REPUBLIKA.CO.ID, JAKARTA -- Ketua Dewan Pertimbangan Majelis Ulama Indonesia (MUI), M Din Syamsuddin, mengingatkan kepada kedua kubu pasangan calon presiden dan wakil presiden untuk menghindari penggunaan isu keagamaan pada Pilpres 2019. Di antaranya seperti penyebutan khilafah karena itu merupakan bentuk politisasi agama yang bersifat peyoratif (menjelekkan).
Din Syamsuddin dalam keterangan tertulisnya pada Sabtu (30/3) menyebut imbauan itu sesuai Taushiyah Dewan Pertimbangan MUI sebagai hasil Rapat Pleno Ke-37 pada Kamis (28/3). Menurut Din, walaupun di Indonesia khilafah sebagai lembaga politik tidak diterima luas, namun khilafah yang disebut dalam Al-Qur'an adalah ajaran Islam yang mulia. "Manusia mengemban misi menjadi wakil Tuhan di bumi atau 'khalifatullah fil ardh'," kata Din.
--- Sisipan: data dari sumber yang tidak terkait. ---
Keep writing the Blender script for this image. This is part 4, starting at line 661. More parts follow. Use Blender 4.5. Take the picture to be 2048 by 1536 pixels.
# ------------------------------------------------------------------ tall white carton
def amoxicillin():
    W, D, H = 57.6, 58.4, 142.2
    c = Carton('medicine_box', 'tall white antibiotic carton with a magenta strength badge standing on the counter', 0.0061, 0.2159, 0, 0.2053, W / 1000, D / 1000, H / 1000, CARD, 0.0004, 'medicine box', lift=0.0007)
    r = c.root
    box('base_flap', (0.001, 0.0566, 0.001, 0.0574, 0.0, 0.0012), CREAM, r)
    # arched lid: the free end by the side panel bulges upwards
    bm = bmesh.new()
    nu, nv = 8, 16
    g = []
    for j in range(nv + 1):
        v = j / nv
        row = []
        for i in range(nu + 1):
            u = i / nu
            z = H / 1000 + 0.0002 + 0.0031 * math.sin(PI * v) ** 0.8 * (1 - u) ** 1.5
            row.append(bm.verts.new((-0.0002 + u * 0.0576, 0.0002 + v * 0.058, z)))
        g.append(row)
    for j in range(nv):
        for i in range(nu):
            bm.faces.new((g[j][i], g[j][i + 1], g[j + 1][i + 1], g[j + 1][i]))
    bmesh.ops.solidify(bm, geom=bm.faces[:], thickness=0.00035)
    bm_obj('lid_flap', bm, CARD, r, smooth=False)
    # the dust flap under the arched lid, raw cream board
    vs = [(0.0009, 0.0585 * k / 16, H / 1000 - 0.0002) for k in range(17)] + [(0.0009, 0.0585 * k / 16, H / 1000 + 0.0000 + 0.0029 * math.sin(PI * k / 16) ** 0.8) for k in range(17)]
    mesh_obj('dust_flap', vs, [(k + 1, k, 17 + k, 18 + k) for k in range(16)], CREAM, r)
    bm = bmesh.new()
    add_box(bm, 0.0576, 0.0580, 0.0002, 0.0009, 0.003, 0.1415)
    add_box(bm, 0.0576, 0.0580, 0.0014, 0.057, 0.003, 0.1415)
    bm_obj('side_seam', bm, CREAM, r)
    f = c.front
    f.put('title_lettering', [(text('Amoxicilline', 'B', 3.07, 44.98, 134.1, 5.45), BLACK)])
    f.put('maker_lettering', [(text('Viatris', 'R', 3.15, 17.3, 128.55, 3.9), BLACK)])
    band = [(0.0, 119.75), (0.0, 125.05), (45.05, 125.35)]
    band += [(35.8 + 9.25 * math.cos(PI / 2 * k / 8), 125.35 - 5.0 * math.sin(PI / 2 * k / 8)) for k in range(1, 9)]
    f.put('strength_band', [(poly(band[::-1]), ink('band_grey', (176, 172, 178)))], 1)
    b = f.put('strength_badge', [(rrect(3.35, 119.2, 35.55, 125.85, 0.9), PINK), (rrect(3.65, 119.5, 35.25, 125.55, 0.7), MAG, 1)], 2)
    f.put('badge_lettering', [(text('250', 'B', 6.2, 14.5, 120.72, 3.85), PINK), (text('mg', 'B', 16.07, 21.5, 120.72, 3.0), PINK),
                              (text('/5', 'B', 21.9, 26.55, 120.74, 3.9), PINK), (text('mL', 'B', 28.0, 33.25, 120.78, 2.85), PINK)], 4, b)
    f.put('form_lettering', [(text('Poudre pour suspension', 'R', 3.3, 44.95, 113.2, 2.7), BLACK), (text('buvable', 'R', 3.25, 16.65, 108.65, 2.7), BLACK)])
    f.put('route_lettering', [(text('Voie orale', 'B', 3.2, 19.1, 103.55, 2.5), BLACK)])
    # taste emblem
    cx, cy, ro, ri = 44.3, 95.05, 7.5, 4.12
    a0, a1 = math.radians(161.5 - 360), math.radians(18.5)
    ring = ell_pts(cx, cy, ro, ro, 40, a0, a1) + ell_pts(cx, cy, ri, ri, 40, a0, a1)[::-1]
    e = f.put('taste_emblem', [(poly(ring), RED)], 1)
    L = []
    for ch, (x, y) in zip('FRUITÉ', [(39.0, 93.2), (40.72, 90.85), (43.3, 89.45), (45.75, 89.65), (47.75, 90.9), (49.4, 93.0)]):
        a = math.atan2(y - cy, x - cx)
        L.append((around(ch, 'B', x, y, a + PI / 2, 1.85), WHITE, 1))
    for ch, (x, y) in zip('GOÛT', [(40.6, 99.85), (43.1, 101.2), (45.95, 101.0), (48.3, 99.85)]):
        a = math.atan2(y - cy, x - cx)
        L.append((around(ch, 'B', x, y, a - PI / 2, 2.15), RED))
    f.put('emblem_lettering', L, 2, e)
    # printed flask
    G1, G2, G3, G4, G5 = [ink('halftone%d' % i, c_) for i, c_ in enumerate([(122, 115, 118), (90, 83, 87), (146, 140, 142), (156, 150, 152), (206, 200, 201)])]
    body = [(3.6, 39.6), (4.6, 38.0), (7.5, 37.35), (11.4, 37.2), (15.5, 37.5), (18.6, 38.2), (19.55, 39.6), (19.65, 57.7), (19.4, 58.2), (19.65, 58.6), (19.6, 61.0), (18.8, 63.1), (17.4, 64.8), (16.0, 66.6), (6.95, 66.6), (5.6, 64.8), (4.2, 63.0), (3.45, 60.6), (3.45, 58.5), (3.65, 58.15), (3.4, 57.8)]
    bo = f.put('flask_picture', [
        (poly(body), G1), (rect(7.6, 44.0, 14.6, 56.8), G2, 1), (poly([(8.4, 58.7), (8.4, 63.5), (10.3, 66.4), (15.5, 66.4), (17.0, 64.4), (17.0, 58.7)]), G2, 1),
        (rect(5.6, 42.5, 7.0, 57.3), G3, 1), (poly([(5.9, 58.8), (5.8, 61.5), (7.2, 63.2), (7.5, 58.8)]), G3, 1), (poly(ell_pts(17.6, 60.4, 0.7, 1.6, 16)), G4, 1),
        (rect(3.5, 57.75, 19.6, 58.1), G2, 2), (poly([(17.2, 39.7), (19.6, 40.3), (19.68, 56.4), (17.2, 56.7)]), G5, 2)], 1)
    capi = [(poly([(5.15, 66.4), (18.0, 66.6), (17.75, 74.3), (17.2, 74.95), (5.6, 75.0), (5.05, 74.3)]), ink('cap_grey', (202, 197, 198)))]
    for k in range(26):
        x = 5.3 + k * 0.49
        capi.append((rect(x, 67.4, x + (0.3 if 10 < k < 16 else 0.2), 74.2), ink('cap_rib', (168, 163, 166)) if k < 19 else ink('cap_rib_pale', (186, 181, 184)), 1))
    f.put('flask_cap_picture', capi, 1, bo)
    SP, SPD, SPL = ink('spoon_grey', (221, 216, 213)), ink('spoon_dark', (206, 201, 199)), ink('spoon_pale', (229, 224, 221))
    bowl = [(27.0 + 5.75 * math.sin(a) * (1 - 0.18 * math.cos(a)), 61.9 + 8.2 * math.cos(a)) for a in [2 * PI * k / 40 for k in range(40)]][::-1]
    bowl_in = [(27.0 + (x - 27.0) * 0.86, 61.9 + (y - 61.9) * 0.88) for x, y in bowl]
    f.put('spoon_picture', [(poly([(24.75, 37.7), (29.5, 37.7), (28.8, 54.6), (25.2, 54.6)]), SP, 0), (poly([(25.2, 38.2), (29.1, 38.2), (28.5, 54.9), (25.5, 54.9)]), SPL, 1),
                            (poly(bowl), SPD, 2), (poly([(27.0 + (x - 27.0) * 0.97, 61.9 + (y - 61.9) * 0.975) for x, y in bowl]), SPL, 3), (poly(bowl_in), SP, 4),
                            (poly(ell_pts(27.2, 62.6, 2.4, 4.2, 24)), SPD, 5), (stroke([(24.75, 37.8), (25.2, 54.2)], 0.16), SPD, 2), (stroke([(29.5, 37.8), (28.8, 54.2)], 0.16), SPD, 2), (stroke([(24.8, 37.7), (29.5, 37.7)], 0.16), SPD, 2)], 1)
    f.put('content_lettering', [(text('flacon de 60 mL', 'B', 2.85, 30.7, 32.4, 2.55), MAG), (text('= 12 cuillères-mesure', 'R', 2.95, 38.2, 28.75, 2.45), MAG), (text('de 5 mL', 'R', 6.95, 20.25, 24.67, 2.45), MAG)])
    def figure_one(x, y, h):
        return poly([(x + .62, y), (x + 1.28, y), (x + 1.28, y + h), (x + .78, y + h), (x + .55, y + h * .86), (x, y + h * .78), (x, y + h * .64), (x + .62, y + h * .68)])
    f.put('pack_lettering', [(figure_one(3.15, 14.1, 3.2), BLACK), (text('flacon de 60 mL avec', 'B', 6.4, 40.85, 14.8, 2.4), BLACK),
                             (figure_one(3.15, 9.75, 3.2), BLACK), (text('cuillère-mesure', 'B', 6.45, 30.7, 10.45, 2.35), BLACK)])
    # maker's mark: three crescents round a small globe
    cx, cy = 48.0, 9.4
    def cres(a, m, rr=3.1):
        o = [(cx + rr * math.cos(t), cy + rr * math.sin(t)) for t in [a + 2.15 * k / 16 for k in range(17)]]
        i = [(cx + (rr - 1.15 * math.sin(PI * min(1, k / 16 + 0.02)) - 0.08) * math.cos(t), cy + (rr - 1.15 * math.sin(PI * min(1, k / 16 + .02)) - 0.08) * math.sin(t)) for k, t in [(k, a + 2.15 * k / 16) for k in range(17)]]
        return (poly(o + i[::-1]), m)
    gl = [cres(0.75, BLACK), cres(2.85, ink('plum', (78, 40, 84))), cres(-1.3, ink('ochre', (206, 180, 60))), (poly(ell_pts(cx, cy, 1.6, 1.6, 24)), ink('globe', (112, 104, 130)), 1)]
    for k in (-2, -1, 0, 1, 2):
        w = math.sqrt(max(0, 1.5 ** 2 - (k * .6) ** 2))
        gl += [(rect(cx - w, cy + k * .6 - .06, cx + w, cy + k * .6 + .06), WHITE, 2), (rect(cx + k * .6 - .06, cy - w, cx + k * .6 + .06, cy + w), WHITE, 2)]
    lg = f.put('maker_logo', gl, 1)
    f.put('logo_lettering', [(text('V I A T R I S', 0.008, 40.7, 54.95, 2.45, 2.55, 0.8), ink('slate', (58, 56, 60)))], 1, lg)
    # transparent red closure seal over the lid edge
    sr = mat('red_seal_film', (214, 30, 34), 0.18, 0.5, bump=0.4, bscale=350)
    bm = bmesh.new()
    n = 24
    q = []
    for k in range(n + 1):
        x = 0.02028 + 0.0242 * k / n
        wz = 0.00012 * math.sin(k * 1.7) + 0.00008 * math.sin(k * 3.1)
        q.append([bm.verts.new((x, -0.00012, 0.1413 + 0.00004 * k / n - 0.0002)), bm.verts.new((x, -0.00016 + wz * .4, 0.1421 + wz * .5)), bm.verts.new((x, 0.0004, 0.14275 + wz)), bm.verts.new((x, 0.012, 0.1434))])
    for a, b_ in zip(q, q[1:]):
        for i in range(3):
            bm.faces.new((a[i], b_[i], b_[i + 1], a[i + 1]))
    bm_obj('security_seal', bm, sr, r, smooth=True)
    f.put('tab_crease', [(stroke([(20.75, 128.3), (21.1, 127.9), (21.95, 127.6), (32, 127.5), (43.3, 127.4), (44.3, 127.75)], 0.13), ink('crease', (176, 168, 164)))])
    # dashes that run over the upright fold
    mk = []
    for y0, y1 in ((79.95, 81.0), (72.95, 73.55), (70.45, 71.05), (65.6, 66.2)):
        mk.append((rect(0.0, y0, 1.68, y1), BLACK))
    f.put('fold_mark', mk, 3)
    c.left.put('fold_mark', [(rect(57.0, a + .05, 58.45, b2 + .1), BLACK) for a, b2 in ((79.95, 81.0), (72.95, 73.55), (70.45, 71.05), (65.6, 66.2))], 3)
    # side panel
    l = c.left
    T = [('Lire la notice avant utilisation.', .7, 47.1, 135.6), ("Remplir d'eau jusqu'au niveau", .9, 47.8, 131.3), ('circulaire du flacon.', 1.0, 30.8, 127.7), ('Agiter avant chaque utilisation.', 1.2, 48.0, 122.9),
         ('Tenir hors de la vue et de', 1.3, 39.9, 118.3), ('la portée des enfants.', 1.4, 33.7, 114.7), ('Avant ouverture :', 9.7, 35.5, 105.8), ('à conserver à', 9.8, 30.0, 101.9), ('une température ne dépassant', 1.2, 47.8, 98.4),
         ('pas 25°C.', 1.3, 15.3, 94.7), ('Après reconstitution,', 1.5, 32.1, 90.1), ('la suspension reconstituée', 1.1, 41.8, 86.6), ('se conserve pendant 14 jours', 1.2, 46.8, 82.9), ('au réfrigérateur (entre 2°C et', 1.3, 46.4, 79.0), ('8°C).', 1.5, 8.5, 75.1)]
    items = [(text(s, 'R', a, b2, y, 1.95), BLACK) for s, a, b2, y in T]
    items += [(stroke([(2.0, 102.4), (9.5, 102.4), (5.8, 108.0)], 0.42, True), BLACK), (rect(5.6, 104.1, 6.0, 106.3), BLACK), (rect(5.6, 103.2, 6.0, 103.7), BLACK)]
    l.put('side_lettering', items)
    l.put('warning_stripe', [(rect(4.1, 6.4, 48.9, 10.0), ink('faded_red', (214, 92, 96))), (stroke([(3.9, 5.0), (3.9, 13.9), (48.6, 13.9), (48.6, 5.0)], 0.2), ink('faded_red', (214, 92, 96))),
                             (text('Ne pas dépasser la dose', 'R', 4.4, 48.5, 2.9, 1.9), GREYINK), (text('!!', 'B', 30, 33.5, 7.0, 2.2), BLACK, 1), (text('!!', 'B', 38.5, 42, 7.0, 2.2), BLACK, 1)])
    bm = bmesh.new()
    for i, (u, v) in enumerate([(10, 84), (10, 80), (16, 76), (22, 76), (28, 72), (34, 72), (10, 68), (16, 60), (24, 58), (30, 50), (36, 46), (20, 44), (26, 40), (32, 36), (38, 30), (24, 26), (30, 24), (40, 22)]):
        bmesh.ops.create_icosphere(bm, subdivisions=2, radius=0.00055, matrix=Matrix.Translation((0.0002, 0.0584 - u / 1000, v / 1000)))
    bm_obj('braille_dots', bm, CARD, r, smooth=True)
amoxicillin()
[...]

Mempertentangkan khilafah dengan Pancasila adalah identik dengan mempertentangkan negara Islam dengan negara Pancasila. Sesungguhnya pertentangan itu sudah lama selesai dengan penegasan negara Pancasila sebagai 'Darul Ahdi was Syahadah' atau negara kesepakatan dan kesaksian. "Upaya mempertentangkannya merupakan upaya membuka luka lama dan dapat menyinggung perasaan umat Islam," ujar Din.
Mantan Ketua Umum PP Muhammadiyah ini menambahkan, menisbatkan sesuatu yang dianggap Anti-Pancasila terhadap suatu kelompok adalah labelisasi dan generalisasi. Sikap ini berbahaya karena dapat menciptakan perpecahan di tubuh bangsa Indonesia.
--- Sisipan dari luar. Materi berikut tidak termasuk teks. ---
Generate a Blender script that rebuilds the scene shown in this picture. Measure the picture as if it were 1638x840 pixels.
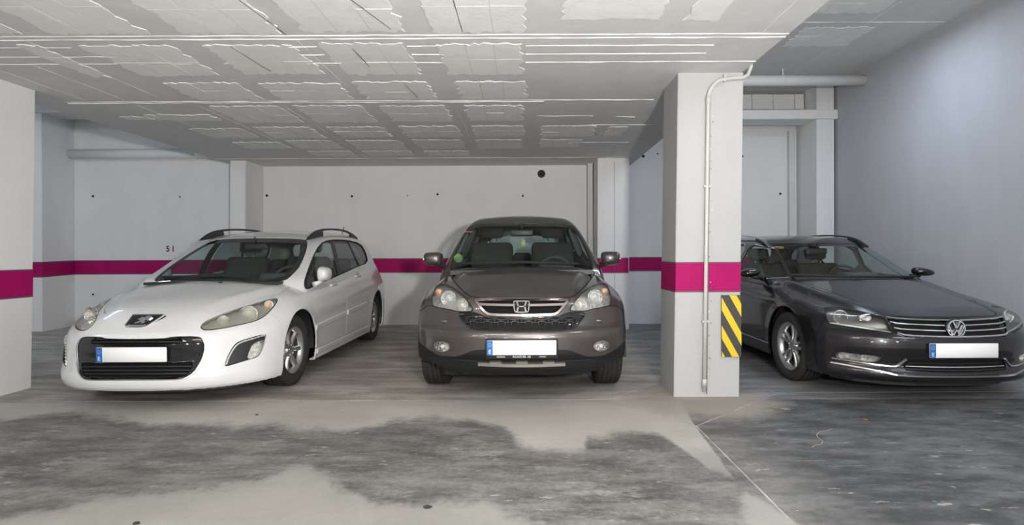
import bpy, bmesh, math, random
import numpy as np
from mathutils import Vector, Matrix

random.seed(7)
for _o in list(bpy.data.objects):
    bpy.data.objects.remove(_o)
scene = bpy.context.scene
COL = scene.collection

# ------------------------------------------------------------------ camera
FPX, PU, PV, CAMH, ROLL = 920.0, 838.0, 406.0, 1.177, math.radians(0.25)
cam_data = bpy.data.cameras.new('camera')
cam = bpy.data.objects.new('camera', cam_data)
COL.objects.link(cam)
cam_data.sensor_width = 36.0
cam_data.lens = FPX / 1638 * 36
cam_data.shift_x = (819 - PU) / 1638
cam_data.shift_y = (PV - 420) / 1638
cam_data.clip_start = 0.05
cam.matrix_world = Matrix.Translation((0, 0, CAMH)) @ Matrix.Rotation(math.radians(90), 4, 'X') @ Matrix.Rotation(-ROLL, 4, 'Z')
scene.camera = cam

# ------------------------------------------------------------------ light and exposure
scene.view_settings.view_transform = 'Standard'
scene.view_settings.look = 'None'
scene.view_settings.gamma = 1.0
scene.view_settings.use_curve_mapping = False
scene.view_settings.exposure = 0.15
world = bpy.data.worlds.new('world')
scene.world = world
world.use_nodes = True
world.node_tree.nodes['Background'].inputs[0].default_value = (0.5, 0.55, 0.62, 1)
world.node_tree.nodes['Background'].inputs[1].default_value = 0.05


def area(name, loc, rot, sx, sy, power, color):
    d = bpy.data.lights.new(name, 'AREA')
    d.shape = 'RECTANGLE'
    d.size, d.size_y, d.energy, d.color = sx, sy, power, color
    o = bpy.data.objects.new(name, d)
    o.location = loc
    o.rotation_euler = rot
    COL.objects.link(o)
    return o


# the photographer's lamp, a little to the right of the camera (it throws the pillar's and the car's shadows)
_f = bpy.data.lights.new('photo_lamp', 'POINT')
_f.energy, _f.color, _f.shadow_soft_size = 310, (1.0, 0.97, 0.93), 0.09
_fo = bpy.data.objects.new('photo_lamp', _f)
_fo.location = (0.75, -0.6, 1.48)
COL.objects.link(_fo)
# added fill spot beside the camera, turned up to brighten the ceiling
_s = bpy.data.lights.new('added_ceiling_fill', 'SPOT')
_s.energy, _s.color, _s.shadow_soft_size, _s.spot_size, _s.spot_blend = 820, (1.0, 0.975, 0.95), 0.09, math.radians(125), 1.0
_so = bpy.data.objects.new('added_ceiling_fill', _s)
_so.location = (0.75, -0.6, 1.40)
_so.rotation_euler = Vector((-0.22, math.cos(math.radians(40)), math.sin(math.radians(40)))).to_track_quat('-Z', 'Y').to_euler()
COL.objects.link(_so)
# unseen lights: added fills over the aisle, bluish tubes in the tall side bays
for (_x, _y, _z, _p, _c) in ((-5.0, -8, 2.35, 130, (1, 0.975, 0.95)), (-1.6, -9, 2.35, 130, (1, 0.975, 0.95)), (1.6, -9, 2.35, 130, (1, 0.975, 0.95)), (3.4, -6, 3.4, 160, (0.95, 0.97, 1.0))):
    _d = bpy.data.lights.new('added_aisle_fill', 'POINT')  # added far behind the camera to even out the brightness with depth
    _d.energy, _d.color, _d.shadow_soft_size = _p, _c, 0.25
    _o = bpy.data.objects.new('added_aisle_fill', _d)
    _o.location = (_x, _y, _z)
    COL.objects.link(_o)
for (_x, _y, _z, _p, _c) in ((-1.2, 0.9, 2.63, 25, (1, 0.97, 0.94)), (-3.2, -0.6, 2.63, 95, (1, 0.97, 0.94)), (0.6, -1.2, 2.63, 85, (1, 0.97, 0.94)),  # warm ones are added fill, brightening the ceiling off the aisle floor
                             (3.4, 1.6, 3.7, 44, (0.76, 0.87, 1.0)), (3.4, 6.4, 3.7, 36, (0.70, 0.83, 1.0)),
                             (-7.2, 3.2, 3.7, 22, (0.62, 0.80, 1.0)), (-6.9, 7.0, 3.7, 20, (0.62, 0.80, 1.0))):
    area('bay_tube_aisle_fill', (_x, _y, _z), (0, 0, 0), 1.5, 0.12, _p, _c)

# ------------------------------------------------------------------ small tools


def tag(o, label=None, cat=None, group=None, kind=None):
    if label: o['label'] = label
    if cat: o['category'] = cat
    if group: o['group'] = group
    if kind: o['kind'] = kind
    return o


def link(o, parent=None):
    COL.objects.link(o)
    if parent is not None:
        o.parent = parent
    return o


def empty(name, loc=(0, 0, 0), parent=None):
    o = bpy.data.objects.new(name, None)
    o.location = loc
    return link(o, parent)


def new_mesh(name, V, F, mat, parent=None, smooth=False, N=None):
    me = bpy.data.meshes.new(name)
    V = np.asarray(V, dtype=np.float64)
    if isinstance(F, np.ndarray) and F.ndim == 2:
        n, k = F.shape
        me.vertices.add(len(V))
        me.vertices.foreach_set('co', V.astype(np.float32).ravel())
        me.loops.add(n * k)
        me.loops.foreach_set('vertex_index', F.astype(np.int32).ravel())
        me.polygons.add(n)
        me.polygons.foreach_set('loop_start', np.arange(0, n * k, k, dtype=np.int32))
        me.update(calc_edges=True)
        me.validate()
    else:
        me.from_pydata([tuple(v) for v in V], [], [tuple(f) for f in F])
        me.update()
    if smooth:
        me.polygons.foreach_set('use_smooth', [True] * len(me.polygons))
    if N is not None and len(N) == len(me.vertices):
        me.normals_split_custom_set_from_vertices(np.asarray(N).tolist())
    if mat: me.materials.append(mat)
    o = bpy.data.objects.new(name, me)
    return link(o, parent)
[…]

Karena itu, MUI mengimbau segenap elemen bangsa agar jangan terpengaruh apalagi terprovokasi dengan pikiran-pikiran yang tidak relevan dan kondusif bagi Pemilu 2019 yang damai. "Mari kita ciptakan Pemilu/Pilpres yang damai, berkualitas, berkeadilan, dan berkeadaban," ucapnya.